Nel vostro cuore, e nei vostri pensieri, accettereste di abbracciare il vostro nemico solo perché vi venisse comunicato che la scomunica è stata tolta?
Io non credo, con Christos io dico
Logion 21: "Diffidate delle credenze deviate, amici miei... poiché gli eretici sono come le formiche, ritornano sempre."Ed è pertanto che ritengo utile un incontro di dialogo, perché, come sempre ho detto, la Chiesa è l’insieme dei fedeli e dei sacerdoti, e non c’è credente se non c’è accettazione dei principi che regolano la nostra fede.
Come ci sembra difficile essere aristotelici, come sopportare questa distanza schiacciante tra la parola del Libro delle Virtù, che ci sembra portare in sé tutta la speranza del mondo, e questa realtà nella quale ci ritroviamo con un senso di tanta mediocrità"? Il cammino della Parola nei nostri cuori è lento e faticoso, e questa nostra terra sente in tante sue difficoltà lo scarto tra Virtù e vita.
Sarebbe molto desiderabile che portassimo con noi l'abitudine a un pò di "lectio divina" quotidiana: quanto infatti noi oggi ci proponiamo si avvale di regole codificate da una lunga esperienza, che risale ai primi tempi della Chiesa ed è stata specialmente coltivata nella tradizione monastica.
Se mi si dovesse chiedere, al termine di questa lettera, quali indicazioni pratiche ritengo maggiormente importanti ai fini dell'assimilazione del messaggio qui proposto, non avrei esitazione a indicare tre punti: Il messaggio in Chiesa, le scuole della Parola, la lettura dei libri delle Virtù ".
1. Il messaggio in Chiesa.
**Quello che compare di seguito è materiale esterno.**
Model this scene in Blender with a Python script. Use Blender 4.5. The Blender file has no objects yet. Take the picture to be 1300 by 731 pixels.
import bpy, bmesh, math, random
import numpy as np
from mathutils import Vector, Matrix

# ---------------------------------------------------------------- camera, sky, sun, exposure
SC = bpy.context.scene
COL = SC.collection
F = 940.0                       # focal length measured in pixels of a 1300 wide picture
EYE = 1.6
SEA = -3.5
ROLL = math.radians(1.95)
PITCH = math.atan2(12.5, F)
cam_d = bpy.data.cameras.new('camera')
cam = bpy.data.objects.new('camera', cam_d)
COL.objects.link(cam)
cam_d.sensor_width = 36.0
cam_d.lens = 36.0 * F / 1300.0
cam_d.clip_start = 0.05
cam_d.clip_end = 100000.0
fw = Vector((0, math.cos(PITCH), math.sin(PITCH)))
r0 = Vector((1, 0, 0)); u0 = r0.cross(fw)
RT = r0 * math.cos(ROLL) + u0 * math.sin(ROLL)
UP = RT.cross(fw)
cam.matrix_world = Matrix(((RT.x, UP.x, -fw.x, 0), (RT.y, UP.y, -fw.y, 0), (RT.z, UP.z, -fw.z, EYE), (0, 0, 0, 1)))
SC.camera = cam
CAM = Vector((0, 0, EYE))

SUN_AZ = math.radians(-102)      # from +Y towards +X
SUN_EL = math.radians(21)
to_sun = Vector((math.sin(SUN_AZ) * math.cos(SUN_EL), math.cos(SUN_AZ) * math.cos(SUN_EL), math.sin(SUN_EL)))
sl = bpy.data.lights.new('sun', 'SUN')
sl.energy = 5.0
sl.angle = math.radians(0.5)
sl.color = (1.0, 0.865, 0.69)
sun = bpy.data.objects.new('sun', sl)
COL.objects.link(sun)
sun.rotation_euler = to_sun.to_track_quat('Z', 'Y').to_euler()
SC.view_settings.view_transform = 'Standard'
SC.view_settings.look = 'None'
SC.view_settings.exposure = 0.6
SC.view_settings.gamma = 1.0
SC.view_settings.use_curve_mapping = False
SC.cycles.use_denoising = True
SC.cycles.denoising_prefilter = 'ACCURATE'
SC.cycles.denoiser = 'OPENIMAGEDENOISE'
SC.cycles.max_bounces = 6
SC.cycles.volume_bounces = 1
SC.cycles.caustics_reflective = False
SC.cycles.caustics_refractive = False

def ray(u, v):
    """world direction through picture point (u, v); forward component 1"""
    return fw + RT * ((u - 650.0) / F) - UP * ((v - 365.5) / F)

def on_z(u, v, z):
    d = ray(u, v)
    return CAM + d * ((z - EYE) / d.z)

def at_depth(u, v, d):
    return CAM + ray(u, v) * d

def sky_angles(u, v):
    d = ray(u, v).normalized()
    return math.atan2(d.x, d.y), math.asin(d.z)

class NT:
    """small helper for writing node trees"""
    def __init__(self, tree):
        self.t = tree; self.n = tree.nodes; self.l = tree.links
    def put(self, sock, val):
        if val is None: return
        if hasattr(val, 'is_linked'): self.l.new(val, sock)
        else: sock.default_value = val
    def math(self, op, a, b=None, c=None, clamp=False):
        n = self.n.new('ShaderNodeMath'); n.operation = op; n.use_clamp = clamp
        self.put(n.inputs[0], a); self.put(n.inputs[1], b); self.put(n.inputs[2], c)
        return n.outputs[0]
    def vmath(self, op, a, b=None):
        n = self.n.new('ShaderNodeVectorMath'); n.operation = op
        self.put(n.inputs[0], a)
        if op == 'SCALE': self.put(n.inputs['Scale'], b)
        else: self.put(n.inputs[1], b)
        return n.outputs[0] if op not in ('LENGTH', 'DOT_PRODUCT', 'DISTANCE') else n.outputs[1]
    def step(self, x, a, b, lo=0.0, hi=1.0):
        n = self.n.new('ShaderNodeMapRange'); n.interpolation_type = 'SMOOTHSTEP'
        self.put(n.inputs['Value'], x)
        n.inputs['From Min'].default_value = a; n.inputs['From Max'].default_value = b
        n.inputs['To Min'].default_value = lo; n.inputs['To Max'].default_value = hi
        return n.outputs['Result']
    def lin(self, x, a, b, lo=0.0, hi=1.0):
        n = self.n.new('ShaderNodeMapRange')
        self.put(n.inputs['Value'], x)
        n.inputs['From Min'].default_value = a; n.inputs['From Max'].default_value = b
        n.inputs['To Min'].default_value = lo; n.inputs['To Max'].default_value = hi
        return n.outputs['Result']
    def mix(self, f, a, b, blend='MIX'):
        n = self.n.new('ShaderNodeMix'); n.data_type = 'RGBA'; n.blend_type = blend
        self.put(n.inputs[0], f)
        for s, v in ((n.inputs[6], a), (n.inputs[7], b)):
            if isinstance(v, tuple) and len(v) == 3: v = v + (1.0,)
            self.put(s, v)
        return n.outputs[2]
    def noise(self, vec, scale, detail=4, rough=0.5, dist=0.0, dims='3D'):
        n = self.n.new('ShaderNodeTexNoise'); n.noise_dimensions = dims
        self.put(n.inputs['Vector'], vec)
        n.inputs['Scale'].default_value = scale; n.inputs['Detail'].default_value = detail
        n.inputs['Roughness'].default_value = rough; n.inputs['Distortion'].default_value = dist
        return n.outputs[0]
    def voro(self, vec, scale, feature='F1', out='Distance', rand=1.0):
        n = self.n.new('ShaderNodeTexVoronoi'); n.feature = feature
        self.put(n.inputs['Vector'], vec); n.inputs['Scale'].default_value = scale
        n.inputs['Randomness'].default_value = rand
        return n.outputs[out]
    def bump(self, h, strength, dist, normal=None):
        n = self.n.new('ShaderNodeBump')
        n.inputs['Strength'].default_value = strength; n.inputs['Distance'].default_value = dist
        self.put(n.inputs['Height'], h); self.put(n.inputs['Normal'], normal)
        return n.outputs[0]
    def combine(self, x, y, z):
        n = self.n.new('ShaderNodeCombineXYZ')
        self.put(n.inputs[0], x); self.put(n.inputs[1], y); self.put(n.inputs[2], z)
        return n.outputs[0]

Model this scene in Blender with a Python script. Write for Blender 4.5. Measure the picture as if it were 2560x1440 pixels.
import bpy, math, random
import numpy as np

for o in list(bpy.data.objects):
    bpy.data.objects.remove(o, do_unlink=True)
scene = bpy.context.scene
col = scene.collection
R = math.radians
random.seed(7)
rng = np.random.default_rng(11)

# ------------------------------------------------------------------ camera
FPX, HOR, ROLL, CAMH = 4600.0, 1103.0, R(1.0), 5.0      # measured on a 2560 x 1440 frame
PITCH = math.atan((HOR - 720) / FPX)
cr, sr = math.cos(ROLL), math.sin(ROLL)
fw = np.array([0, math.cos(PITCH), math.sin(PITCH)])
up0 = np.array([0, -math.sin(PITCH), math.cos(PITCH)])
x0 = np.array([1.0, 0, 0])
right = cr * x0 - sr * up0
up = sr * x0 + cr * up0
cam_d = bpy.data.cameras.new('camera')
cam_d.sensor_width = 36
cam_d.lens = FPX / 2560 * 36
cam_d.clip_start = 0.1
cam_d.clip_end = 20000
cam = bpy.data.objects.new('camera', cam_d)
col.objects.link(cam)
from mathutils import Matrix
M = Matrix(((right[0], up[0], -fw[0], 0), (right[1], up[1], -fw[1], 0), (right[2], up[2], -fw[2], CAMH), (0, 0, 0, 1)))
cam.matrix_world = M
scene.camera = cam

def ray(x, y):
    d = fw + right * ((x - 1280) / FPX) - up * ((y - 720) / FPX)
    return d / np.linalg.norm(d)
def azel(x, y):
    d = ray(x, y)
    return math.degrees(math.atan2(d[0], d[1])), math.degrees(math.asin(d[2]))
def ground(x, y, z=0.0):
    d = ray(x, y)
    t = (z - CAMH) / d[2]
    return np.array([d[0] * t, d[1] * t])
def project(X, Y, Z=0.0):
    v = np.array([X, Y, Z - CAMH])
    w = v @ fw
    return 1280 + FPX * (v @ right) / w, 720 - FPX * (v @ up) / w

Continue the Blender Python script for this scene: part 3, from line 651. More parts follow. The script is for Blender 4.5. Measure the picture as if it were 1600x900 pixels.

Se ogni prete dedicherà una attenzione speciale alla preparazione del messaggio in Chiesa, prevedendo attentamente i testi, tutti i fedeli saranno stimolati a seguire le ricchezze della Parola proclamata nella liturgia.
2. Le "Scuole della Parola". Sono riunioni di fedeli parrocchiali, in cui si insegna come leggere un testo aristotelico per gustarlo nella preghiera e applicarlo alla propria vita. Sarebbe opportuno che i sacerdoti tenessero queste lezioni con cadenze programmate.
3. La lettura dei libri delle Virtù. E' l'attività raccomandata a ogni fedele, in particolare ai religiosi, alle religiose e ai gruppi di impegno di ispirazione aristotelica.
Sarà appunto l'abitudine ad ascoltare con docilità e coraggio la Parola a renderci attenti alle necessità degli altri e a suggerirci i gesti concreti, che la carità di volta in volta ci richiede.
Però può essere opportuno che ogni parrocchia, comunità, gruppo e famiglia si proponga uno sbocco concreto dell'ascolto della Parola, una specie di scelta prioritaria, un gesto di carità che venga incontro a un bisogno particolarmente urgente o a una grave situazione di ingiustizia.
Sarò grato, poi, a coloro che mi suggeriranno indicazioni e proposte per una scelta prioritaria a livello diocesano nella speranza di un comune gesto di carità.
Vi saluto affettuosamente con l'abbraccio di un padre.